-- start of Source data --

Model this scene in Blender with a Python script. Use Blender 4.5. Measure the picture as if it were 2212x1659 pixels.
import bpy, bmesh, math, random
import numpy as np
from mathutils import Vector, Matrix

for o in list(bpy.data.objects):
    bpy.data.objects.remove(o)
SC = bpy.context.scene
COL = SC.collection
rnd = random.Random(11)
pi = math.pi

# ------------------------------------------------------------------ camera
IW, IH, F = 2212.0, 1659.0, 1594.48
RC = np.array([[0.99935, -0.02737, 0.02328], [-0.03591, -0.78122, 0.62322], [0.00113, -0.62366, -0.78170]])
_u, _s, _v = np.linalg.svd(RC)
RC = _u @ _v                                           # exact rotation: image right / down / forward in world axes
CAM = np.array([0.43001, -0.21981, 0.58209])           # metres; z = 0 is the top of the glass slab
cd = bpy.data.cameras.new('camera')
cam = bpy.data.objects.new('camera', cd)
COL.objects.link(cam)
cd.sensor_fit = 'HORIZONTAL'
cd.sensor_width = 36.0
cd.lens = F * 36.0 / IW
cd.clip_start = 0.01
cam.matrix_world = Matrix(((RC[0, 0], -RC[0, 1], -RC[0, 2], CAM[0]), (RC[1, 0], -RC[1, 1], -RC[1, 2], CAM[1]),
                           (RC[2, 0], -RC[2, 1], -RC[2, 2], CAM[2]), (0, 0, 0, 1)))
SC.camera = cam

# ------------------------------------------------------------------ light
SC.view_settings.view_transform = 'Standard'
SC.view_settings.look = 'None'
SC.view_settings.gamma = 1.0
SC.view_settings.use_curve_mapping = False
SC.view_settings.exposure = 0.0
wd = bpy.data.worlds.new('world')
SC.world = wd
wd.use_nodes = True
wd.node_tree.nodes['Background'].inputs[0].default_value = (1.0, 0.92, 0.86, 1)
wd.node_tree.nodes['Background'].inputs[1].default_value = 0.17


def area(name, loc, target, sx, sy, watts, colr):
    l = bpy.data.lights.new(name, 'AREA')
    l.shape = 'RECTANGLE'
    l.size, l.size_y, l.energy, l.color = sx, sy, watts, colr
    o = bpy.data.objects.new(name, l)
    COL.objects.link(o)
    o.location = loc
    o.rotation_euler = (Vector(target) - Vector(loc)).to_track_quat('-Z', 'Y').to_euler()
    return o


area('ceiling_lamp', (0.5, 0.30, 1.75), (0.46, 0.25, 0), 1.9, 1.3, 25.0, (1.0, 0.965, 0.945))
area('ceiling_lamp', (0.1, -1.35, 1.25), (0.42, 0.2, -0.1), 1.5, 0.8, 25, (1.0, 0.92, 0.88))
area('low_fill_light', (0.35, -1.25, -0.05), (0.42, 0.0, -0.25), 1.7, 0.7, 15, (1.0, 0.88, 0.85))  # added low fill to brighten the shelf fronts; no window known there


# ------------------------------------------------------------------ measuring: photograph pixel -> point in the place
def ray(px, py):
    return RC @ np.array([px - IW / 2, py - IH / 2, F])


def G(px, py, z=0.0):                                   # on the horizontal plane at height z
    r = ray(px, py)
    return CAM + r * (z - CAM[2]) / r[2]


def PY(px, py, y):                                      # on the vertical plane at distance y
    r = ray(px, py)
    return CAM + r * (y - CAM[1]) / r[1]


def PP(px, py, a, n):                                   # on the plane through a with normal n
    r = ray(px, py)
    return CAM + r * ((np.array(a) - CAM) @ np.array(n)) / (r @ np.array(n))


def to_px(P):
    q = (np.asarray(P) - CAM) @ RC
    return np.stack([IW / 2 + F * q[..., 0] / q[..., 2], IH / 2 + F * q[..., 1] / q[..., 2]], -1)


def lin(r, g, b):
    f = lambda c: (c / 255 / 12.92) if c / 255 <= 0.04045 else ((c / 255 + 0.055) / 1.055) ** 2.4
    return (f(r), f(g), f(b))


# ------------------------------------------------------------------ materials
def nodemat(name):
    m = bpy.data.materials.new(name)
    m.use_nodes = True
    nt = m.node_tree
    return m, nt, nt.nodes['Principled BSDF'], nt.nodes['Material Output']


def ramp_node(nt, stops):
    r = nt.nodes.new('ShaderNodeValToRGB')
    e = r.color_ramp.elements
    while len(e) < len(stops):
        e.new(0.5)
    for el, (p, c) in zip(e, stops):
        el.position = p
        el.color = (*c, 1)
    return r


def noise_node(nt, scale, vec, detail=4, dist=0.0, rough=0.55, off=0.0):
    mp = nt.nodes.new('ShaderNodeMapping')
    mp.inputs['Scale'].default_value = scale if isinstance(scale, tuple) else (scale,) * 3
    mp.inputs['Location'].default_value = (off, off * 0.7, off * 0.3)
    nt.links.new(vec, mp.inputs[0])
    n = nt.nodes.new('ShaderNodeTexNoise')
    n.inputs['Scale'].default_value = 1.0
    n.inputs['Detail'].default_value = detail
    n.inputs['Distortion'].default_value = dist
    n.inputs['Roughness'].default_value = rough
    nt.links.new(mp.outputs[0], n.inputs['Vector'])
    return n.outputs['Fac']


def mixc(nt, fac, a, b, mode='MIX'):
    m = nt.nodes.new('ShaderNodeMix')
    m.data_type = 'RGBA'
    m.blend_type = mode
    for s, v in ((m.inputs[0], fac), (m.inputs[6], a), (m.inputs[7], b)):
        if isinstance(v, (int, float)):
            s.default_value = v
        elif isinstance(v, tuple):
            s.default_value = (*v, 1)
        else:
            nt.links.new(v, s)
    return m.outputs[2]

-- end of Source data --

- [Objective]
Quote only the stretch of lines that starts the data above and ends with the line containing "SC.camera = cam", both included.

- [Reply to the exercise]
Model this scene in Blender with a Python script. Use Blender 4.5. Measure the picture as if it were 2212x1659 pixels.
import bpy, bmesh, math, random
import numpy as np
from mathutils import Vector, Matrix

for o in list(bpy.data.objects):
    bpy.data.objects.remove(o)
SC = bpy.context.scene
COL = SC.collection
rnd = random.Random(11)
pi = math.pi

# ------------------------------------------------------------------ camera
IW, IH, F = 2212.0, 1659.0, 1594.48
RC = np.array([[0.99935, -0.02737, 0.02328], [-0.03591, -0.78122, 0.62322], [0.00113, -0.62366, -0.78170]])
_u, _s, _v = np.linalg.svd(RC)
RC = _u @ _v                                           # exact rotation: image right / down / forward in world axes
CAM = np.array([0.43001, -0.21981, 0.58209])           # metres; z = 0 is the top of the glass slab
cd = bpy.data.cameras.new('camera')
cam = bpy.data.objects.new('camera', cd)
COL.objects.link(cam)
cd.sensor_fit = 'HORIZONTAL'
cd.sensor_width = 36.0
cd.lens = F * 36.0 / IW
cd.clip_start = 0.01
cam.matrix_world = Matrix(((RC[0, 0], -RC[0, 1], -RC[0, 2], CAM[0]), (RC[1, 0], -RC[1, 1], -RC[1, 2], CAM[1]),
                           (RC[2, 0], -RC[2, 1], -RC[2, 2], CAM[2]), (0, 0, 0, 1)))
SC.camera = cam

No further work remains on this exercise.